[Instructions for the task]
Only the number is wanted: how many lines of these entries contain the word "More"?

[Provided records]

>>>

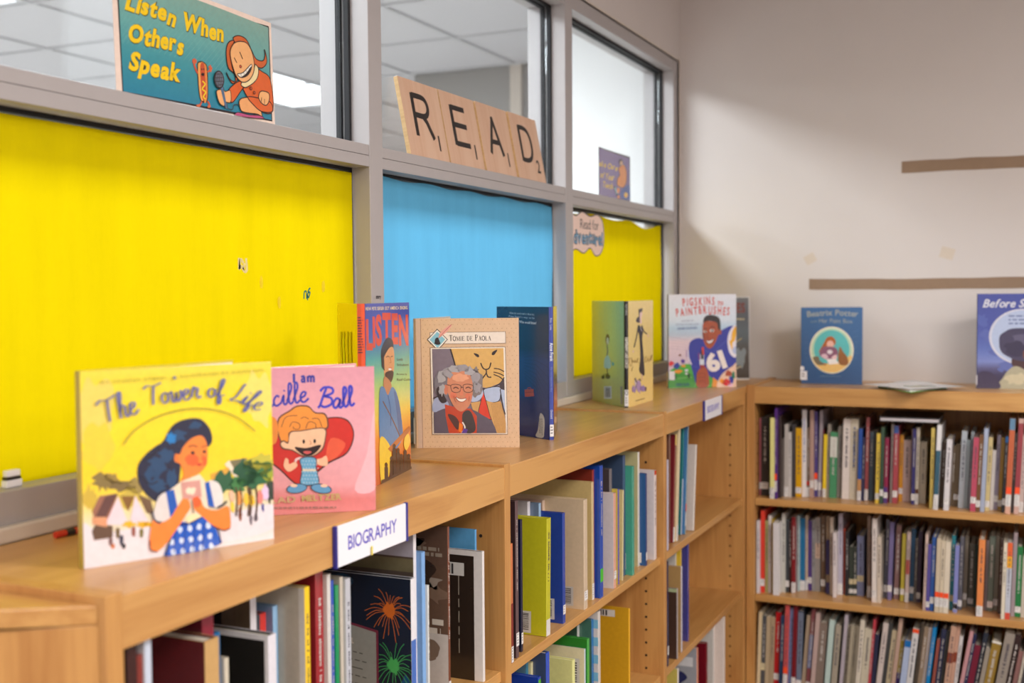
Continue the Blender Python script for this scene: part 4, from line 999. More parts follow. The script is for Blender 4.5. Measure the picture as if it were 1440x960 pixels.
# 11 blue book with moon
bk = vbook('tall blue book with figure before a pale moon, at the right edge', (-.1515, 3.668), 8.3, 24, .226, .2825, .009, (70,84,150), (50,56,100), (60,70,130))
A = Art((1360, 400, 6), [(1376, 412.5), (1478, 411), (1476, 549), (1374, 546.5)], .226, .2825)
A.grad([(95,70),(720,64),(700,890),(85,880)], [(0,(66,78,156)),(.4,(70,84,160)),(.6,(90,110,180)),(.76,(130,140,196)),(.8,(60,54,90)),(1,(52,46,76))], 14)
for i in range(9): A.blob(120+i*60, 300+((i*131)%400), 60, 50, (80+i*4,96+i*3,170), 160+i, .4)
A.up(); A.chars('Before She Was', [(130,188),(400,186),(700,180)], 96, (214,214,222), .02, .55, .02, .35);
A.ell(430, 440, 254, 240, (206,206,220), n=44); A.ell(434, 440, 240, 228, (176,190,220), n=44)
A.rows(320, 560, 255, 3, 32, 13, (110,120,165), 0, 5, .6)
A.poly([(400,640),(700,560),(700,700),(380,760)], (110,120,180)); A.sm([(350,690),(340,640),(360,600),(420,620),(520,600),(600,640),(560,740),(420,730)], (70,44,50))
A.sm([(250,500),(256,430),(300,390),(340,370),(420,365),(520,380),(600,440),(620,540),(560,640),(470,650),(380,640),(300,600),(262,560)], (64,60,90)); A.blob(440,470,110,70,(90,86,116),5,.3,up=True); A.blob(380,540,90,60,(50,46,76),6,.3,up=True); A.sm([(430,560),(480,520),(540,560),(560,640),(480,660),(430,620)], (110,66,50))
A.sm([(240,885),(270,800),(320,720),(380,690),(480,740),(600,720),(700,760),(700,890)], (170,164,140)); A.blob(380,800,90,50,(196,186,156),7,.3,up=True); A.blob(480,840,60,40,(150,150,120),8,.3,up=True); A.sm([(88,760),(140,730),(200,750),(240,810),(250,880),(86,885)], (58,50,80))
A.build('cover_print', bk['fc'], bk['front'], None, INKG)
sticker(bk['fc'], bk['front'], -.002, .01, .024, .03)
# crayon on the case behind the first book
cr = thing('crayon', 'short red crayon lying on the shelf behind the yellow picture book', 'crayon', (-1.083, 1.022, ZT+.0042), (0, 0, math.radians(84)))
m = MB(); cyl(m, (0,0,0), 0, .0042, .05, 10); m.build('wax_body', plain('red crayon', (196,52,30), .5), cr)
m = MB(); cyl(m, (.015,0,0), 0, .0044, .012, 10); m.build('wrapper_band', BLACKP, cr)
# ------------------------------------------------------------------ wooden letter tiles leaning against the glass
zl = 1.6374
tw = .1695; ty0 = 2.004
for k, (ch, num) in enumerate((('R','1'),('E','1'),('A','1'),('D','2'))):
    w = tw-.0026; h = .163; lean = math.asin(.030/.16)
    t = thing('letter_tile', 'birch wood tile with black letter %s, leaning on glass %s' % (ch, {'R':'left of the E tile','E':'between R and A','A':'between E and D','D':'right of the A tile'}[ch]), 'letter tile',
              (-1.1352 + (0, .0012, .0045, .0085)[k], ty0+k*tw, zl+.0003), group=None)
    # local axes: x = along the ledge, y = up the tile, z = out
    ux = Vector((0, 1, 0)); uy = Vector((-math.sin(lean), 0, math.cos(lean)))
    fm = frame_m((0,0,0), ux, uy)
    o = box('tile_board', (0, 0, -.0100), (w, h, 0), PLY, t, .0008); o.matrix_local = fm
    o = box('ply_edge', (-.0004, .001, -.0096), (0, h-.001, -.0004), PLYE, t); o.matrix_local = fm
    q = {'R': [(66,34),(378,150),(430,742),(126,702)], 'E': [(382,150),(690,250),(736,838),(434,772)], 'A': [(694,258),(948,340),(998,892),(742,836)], 'D': [(955,342),(1166,414),(1206,938),(1002,892)]}[ch]
    q = [(a/5.645+550, b/5.645+90) for a, b in q]
    A = Art((0,0,1), [(0,0),(w*1000,0),(w*1000,h*1000),(0,h*1000)], w, h); A.l = 2
    W_, H_ = w*1000, h*1000; BK = (40,34,36)
    if ch == 'R':
        A.line([(44,28),(44,118)], 13, BK, False); A.line([(44,32.5),(84,32.5),(100,38),(106,52),(100,66),(84,73),(44,73)], 12, BK, True, up=True, n=4); A.line([(78,73),(92,84),(114,118)], 13, BK, False)
    if ch == 'E':
        A.line([(44,28),(44,118)], 14, BK, False)
        for y in (32.5, 71, 113.5): A.line([(44,y),(108 if y != 113.5 else 112,y)], 12, BK, False)
    if ch == 'A':
        A.line([(76,28),(42,118)], 12, BK, False); A.line([(72,28),(110,118)], 13, BK, False); A.line([(54,88),(98,88)], 12, BK, False)
    if ch == 'D':
        A.line([(46,28),(46,118)], 13, BK, False); A.line([(46,32.5),(76,32.5),(98,40),(110,60),(110,86),(98,106),(76,113.5),(46,113.5)], 12, BK, True, n=4)
    A.text(num, 121, 140, 46, BK, 0, 1.0, .02)
    A.m.build('printed_letter', BLACKP, t).matrix_local = fm

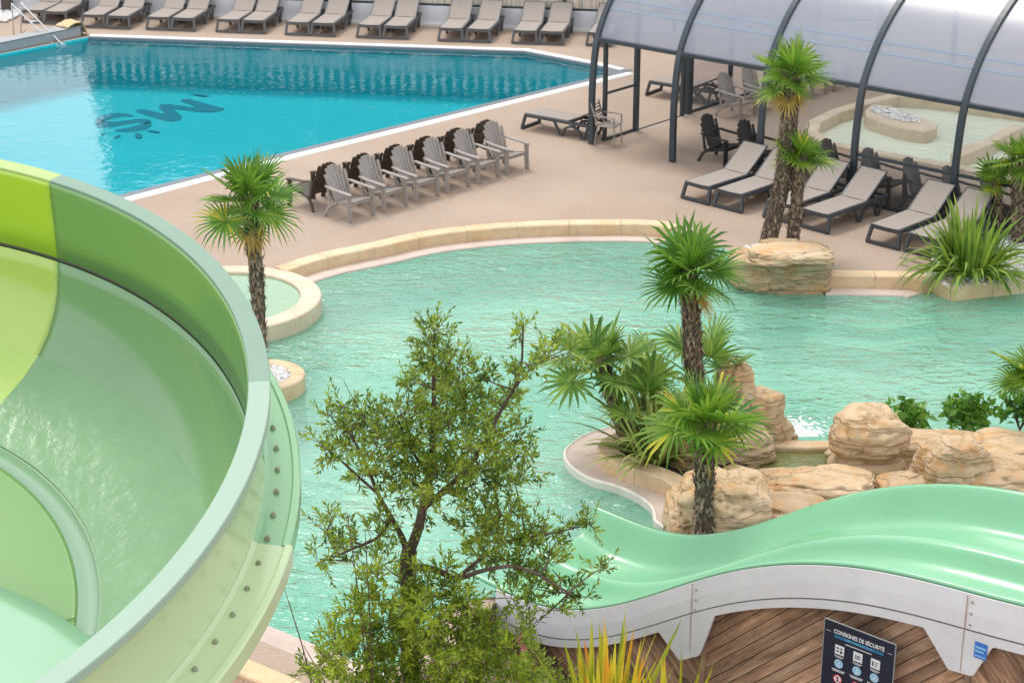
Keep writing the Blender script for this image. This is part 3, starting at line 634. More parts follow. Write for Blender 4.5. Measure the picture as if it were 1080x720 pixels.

<<<

[Final answer]
2